The Next Generation of Ratner’s Comes to Brooklyn
When he opens Peck’s Specialty Foods in Brooklyn this fall, Theo Peck will be continuing a family tradition that started over 100 years ago.
Peck’s great grandfather was the founder of Ratner’s, the Lower East Side dairy restaurant (and kosher institution), which opened in 1905 and closed its doors in 2004.
“I grew up at Ratner’s,” says Peck. “I distinctly remember going there after school on Fridays, and eating pierogies and potato pancakes in the bar room off the side of the restaurant. My relatives — who all worked there — would sit around drinking whiskey, smoking cigarettes and talking about their friends and family members’ upcoming surgeries.”
In 1996, Peck returned to the family business, opening The Lansky Lounge, a speakeasy-style bar attached to Ratner’s. (“We were the only nightclub in New York City that was closed on Friday nights,” he says.)
After leaving the lounge, Peck went to culinary school. He planned to open his own restaurant in 2008, but his funds were lost in the Bernie Madoff ponzi scheme.
Now, he’s getting back into the game with Peck’s Specialty Foods in Clinton Hill, the Brooklyn neighborhood in which he lives.
The 850-square-foot shop, set to open in mid-September, will feature a deli counter and an outdoor space (open seasonally) complete with picnic tables. The store will be open for breakfast, lunch and dinner. Take-away offerings will include homemade baked goods, sandwiches (such as housemade gravlax and tongue), soups, rotisserie chicken and Peck’s specialty sausages, pates and terrines.

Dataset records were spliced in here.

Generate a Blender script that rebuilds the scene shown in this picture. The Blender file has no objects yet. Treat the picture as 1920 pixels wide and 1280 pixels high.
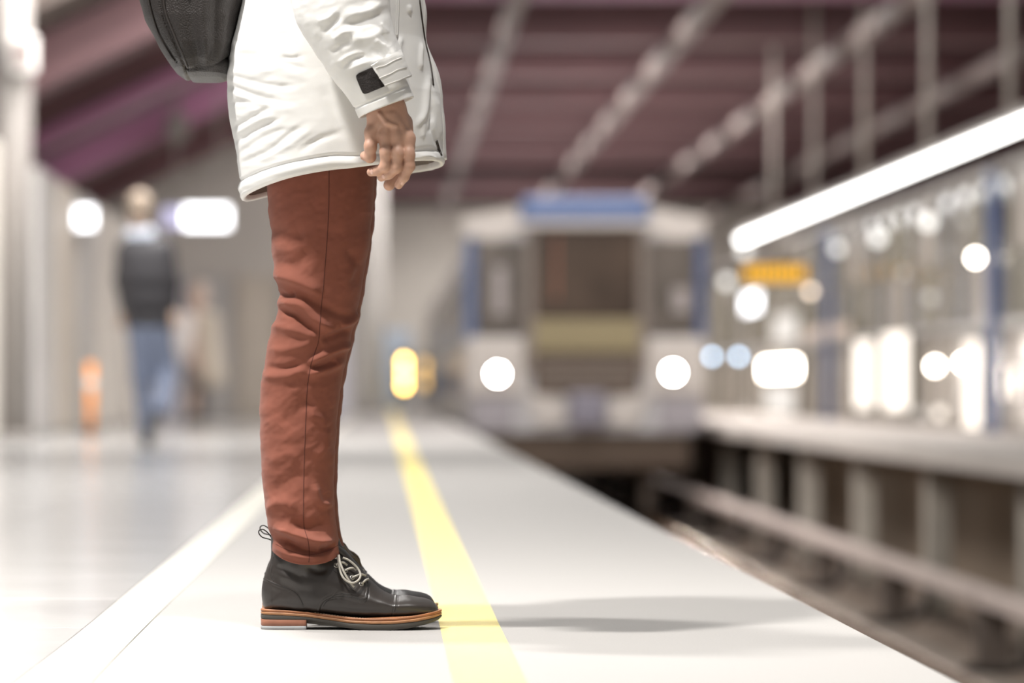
import bpy, bmesh, math, random
import numpy as np
from mathutils import Vector, Matrix
from mathutils.bvhtree import BVHTree

SC = bpy.context.scene
COL = SC.collection
R = math.radians
random.seed(4)

# ------------------------------------------------------------------ camera
# world: X across the platform (right = towards the track), Y along the track, Z up, platform top = 0
F = 7200.0            # focal length in pixels of the 1920 px frame
VX, VY = 720.0, 725.0  # where the track direction vanishes
CH = 0.414            # lens height
cam = bpy.data.cameras.new('camera')
cam.sensor_width = 36.0
cam.lens = F / 1920.0 * 36.0
cam.shift_x = (960 - VX) / 1920.0
cam.shift_y = (VY - 640) / 1920.0
cam.clip_start = 0.1
cam.clip_end = 400
cam.dof.use_dof = True
cam.dof.focus_distance = 6.50
cam.dof.aperture_fstop = 2.8
camo = bpy.data.objects.new('camera', cam)
camo.location = (0, 0, CH)
camo.rotation_euler = (R(90), 0, 0)
COL.objects.link(camo)
SC.camera = camo

# ------------------------------------------------------------------ world, lights, exposure
SC.view_settings.view_transform = 'Standard'
SC.view_settings.look = 'None'
SC.view_settings.gamma = 1.0
SC.view_settings.use_curve_mapping = False
SC.view_settings.exposure = 0.0
SC.cycles.max_bounces = 6
SC.cycles.diffuse_bounces = 4
SC.cycles.glossy_bounces = 3
SC.cycles.transmission_bounces = 4
SC.cycles.caustics_reflective = False
SC.cycles.caustics_refractive = False
SC.cycles.sample_clamp_indirect = 6.0

w = bpy.data.worlds.new('hall_light')
SC.world = w
w.use_nodes = True
w.node_tree.nodes['Background'].inputs[0].default_value = (1.0, 0.985, 0.965, 1)
w.node_tree.nodes['Background'].inputs[1].default_value = 0.27


def area(name, loc, target, sx, sy, power, col=(1, 1, 1)):
    l = bpy.data.lights.new(name, 'AREA')
    l.shape = 'RECTANGLE'
    l.size, l.size_y = sx, sy
    l.energy = power
    l.color = col
    o = bpy.data.objects.new(name, l)
    o.location = loc
    d = Vector(target) - Vector(loc)
    o.rotation_euler = d.to_track_quat('-Z', 'Y').to_euler()
    COL.objects.link(o)
    return o


# unseen ceiling lamps over the platform, and fill lights added between the hall's beams
KEY = area('unseen_platform_light', (-1.62, 5.62, 4.3), (-0.05, 6.6, 0.6), 0.18, 0.36, 325, (1.0, 0.97, 0.93))
area('unseen_platform_light', (0.10, 5.30, 4.3), (-0.05, 6.6, 0.6), 0.18, 0.36, 120, (1.0, 0.97, 0.93))
area('unseen_platform_light', (-1.35, 7.35, 4.3), (-0.05, 6.6, 0.2), 0.20, 0.40, 190, (1.0, 0.97, 0.93))
area('unseen_platform_light', (-1.2, 11.2, 4.3), (-0.6, 11.4, 0), 0.4, 3.0, 130, (1.0, 0.97, 0.94))  # added lamp, evens out the dimmer floor between the others
area('unseen_platform_light', (-1.6, 17.0, 4.3), (-1.4, 17.5, 0), 0.4, 8.0, 520, (1.0, 0.97, 0.94))
area('unseen_platform_light', (-1.6, 28.0, 4.3), (-1.8, 30.0, 0), 0.4, 6.0, 540, (1.0, 0.97, 0.94))  # added lamp, brightens the left floor and wall
area('unseen_platform_light', (-0.5, 29.0, 5.2), (0.5, 60.0, 1.0), 5.0, 1.2, 450, (1.0, 0.95, 0.92))  # added flood aimed down the hall to brighten its far part
for yy in (37.2, 42.3, 47.5, 52.5, 57.5, 62.5, 67.5, 77.5, 87.5):
    area('bay_fill_light', (2.2, yy, 4.92), (2.2, yy, 0), 8.0, 0.8, (330 if yy < 45 else 520) if yy < 70 else 750, (1.0, 0.95, 0.91))  # added fill light hidden behind the beams to brighten the hall
for yy in (37.2, 47.5, 57.5, 72.5):
    area('bay_fill_light', (-4.6, yy, 2.80), (-5.2, yy, 0), 1.2, 2.0, 230, (1.0, 0.95, 0.91))  # added fill light for the left bays


# ------------------------------------------------------------------ helpers
def P(px, py, Y):
    return Vector(((px - VX) * Y / F, Y, CH - (py - VY) * Y / F))


def XP(px, Y):
    return (px - VX) * Y / F


def ZP(py, Y):
    return CH - (py - VY) * Y / F


def mat(name, col, rough=0.6, metal=0.0, spec=0.5, bump=0.0, bscale=200.0, var=0.0, vscale=8.0, coat=0.0,
        sub=0.0, emit=None, estr=0.0, alpha=1.0, trans=0.0, stretch=None, bdist=0.001, sheen=0.0, detail=4.0):
    m = bpy.data.materials.new(name)
    m.use_nodes = True
    nt = m.node_tree
    b = nt.nodes['Principled BSDF']
    b.inputs['Base Color'].default_value = (*col, 1)
    b.inputs['Roughness'].default_value = rough
    b.inputs['Metallic'].default_value = metal
    b.inputs['Specular IOR Level'].default_value = spec
    b.inputs['Coat Weight'].default_value = coat
    b.inputs['Transmission Weight'].default_value = trans
    b.inputs['Alpha'].default_value = alpha
    b.inputs['Sheen Weight'].default_value = sheen
    if sub:
        b.inputs['Subsurface Weight'].default_value = sub
        b.inputs['Subsurface Radius'].default_value = (0.012, 0.005, 0.003)
        b.inputs['Subsurface Scale'].default_value = 0.6
    if emit:
        b.inputs['Emission Color'].default_value = (*emit, 1)
        b.inputs['Emission Strength'].default_value = estr
    tc = nt.nodes.new('ShaderNodeTexCoord')
    vec = tc.outputs['Object']
    if stretch:
        mp = nt.nodes.new('ShaderNodeMapping')
        mp.inputs['Scale'].default_value = stretch
        nt.links.new(vec, mp.inputs['Vector'])
        vec = mp.outputs['Vector']
    if var:
        n = nt.nodes.new('ShaderNodeTexNoise')
        n.inputs['Scale'].default_value = vscale
        n.inputs['Detail'].default_value = detail
        nt.links.new(vec, n.inputs['Vector'])
        mr = nt.nodes.new('ShaderNodeMapRange')
        mr.inputs['From Min'].default_value = 0.3
        mr.inputs['From Max'].default_value = 0.7
        mr.inputs['To Min'].default_value = 1 - var
        mr.inputs['To Max'].default_value = 1 + var
        nt.links.new(n.outputs['Fac'], mr.inputs['Value'])
        mx = nt.nodes.new('ShaderNodeMix')
        mx.data_type = 'RGBA'
        mx.blend_type = 'MULTIPLY'
        mx.inputs['Factor'].default_value = 1
        mx.inputs['A'].default_value = (*col, 1)
        cb = nt.nodes.new('ShaderNodeCombineColor')
        for i in range(3):
            nt.links.new(mr.outputs['Result'], cb.inputs[i])
        nt.links.new(cb.outputs['Color'], mx.inputs['B'])
        nt.links.new(mx.outputs['Result'], b.inputs['Base Color'])
    if bump:
        n2 = nt.nodes.new('ShaderNodeTexNoise')
        n2.inputs['Scale'].default_value = bscale
        n2.inputs['Detail'].default_value = 3
        nt.links.new(vec, n2.inputs['Vector'])
        bp = nt.nodes.new('ShaderNodeBump')
        bp.inputs['Strength'].default_value = bump
        bp.inputs['Distance'].default_value = bdist
        nt.links.new(n2.outputs['Fac'], bp.inputs['Height'])
        nt.links.new(bp.outputs['Normal'], b.inputs['Normal'])
    return m


def pebble(m, scale, strength, dist):
    """leather grain: voronoi bump"""
    nt = m.node_tree
    b = nt.nodes['Principled BSDF']
    tc = nt.nodes.new('ShaderNodeTexCoord')
    v = nt.nodes.new('ShaderNodeTexVoronoi')
    v.inputs['Scale'].default_value = scale
    nt.links.new(tc.outputs['Object'], v.inputs['Vector'])
    bp = nt.nodes.new('ShaderNodeBump')
    bp.invert = True
    bp.inputs['Strength'].default_value = strength
    bp.inputs['Distance'].default_value = dist
    nt.links.new(v.outputs['Distance'], bp.inputs['Height'])
    nt.links.new(bp.outputs['Normal'], b.inputs['Normal'])
    return m


def emat(name, col, strength):
    m = bpy.data.materials.new(name)
    m.use_nodes = True
    nt = m.node_tree
    nt.nodes.clear()
    e = nt.nodes.new('ShaderNodeEmission')
    e.inputs[0].default_value = (*col, 1)
    e.inputs[1].default_value = strength
    o = nt.nodes.new('ShaderNodeOutputMaterial')
    nt.links.new(e.outputs[0], o.inputs[0])
    return m


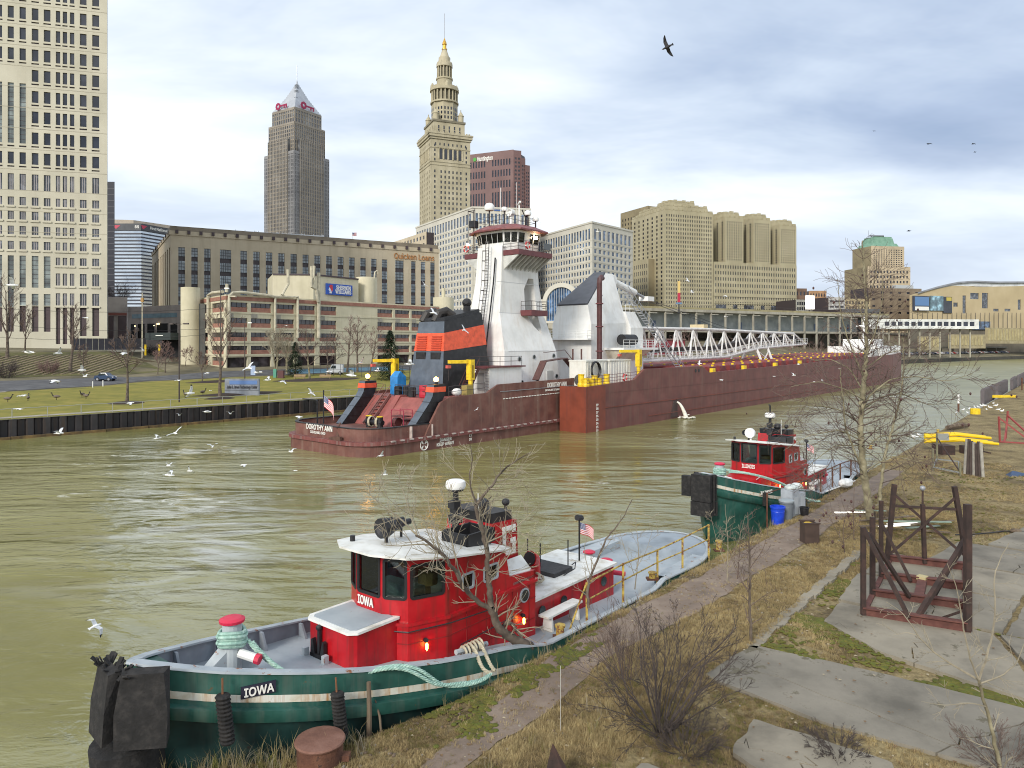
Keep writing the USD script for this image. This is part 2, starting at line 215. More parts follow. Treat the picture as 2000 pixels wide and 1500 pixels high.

Though Ratner’s was kosher during its later years, Peck’s will not be. “There will definitely be treyf,” he says, pointing to pork sausages and pates in particular. Instead of chopped liver, he’ll serve chicken liver terrine.
But Peck will try and emulate some of the classic, Ashkenazi-style dishes for which Ratner’s was known. “I’m going to have homemade matzo ball soup and borscht every day. I’ll also play around with kasha varnishkes, but with a gravy that’s a lot lighter and more mushroom-y,” he says.
Devotees of Ratner’s will remember their famous onion roll bread basket. “I remember quite a few older women who’d stuff those rolls into their purses as soon as the waiter walked away,” Peck says. Unfortunately, he won’t have the kitchen capability to make bread the same way they did at Ratner’s.
But for Peck, inspiration comes more from the sense of community that thrived at Ratner’s, rather than the food. “I’m not going to try and do Ratner’s. But I am looking to make a place that brings people together the way Ratner’s did,” he says.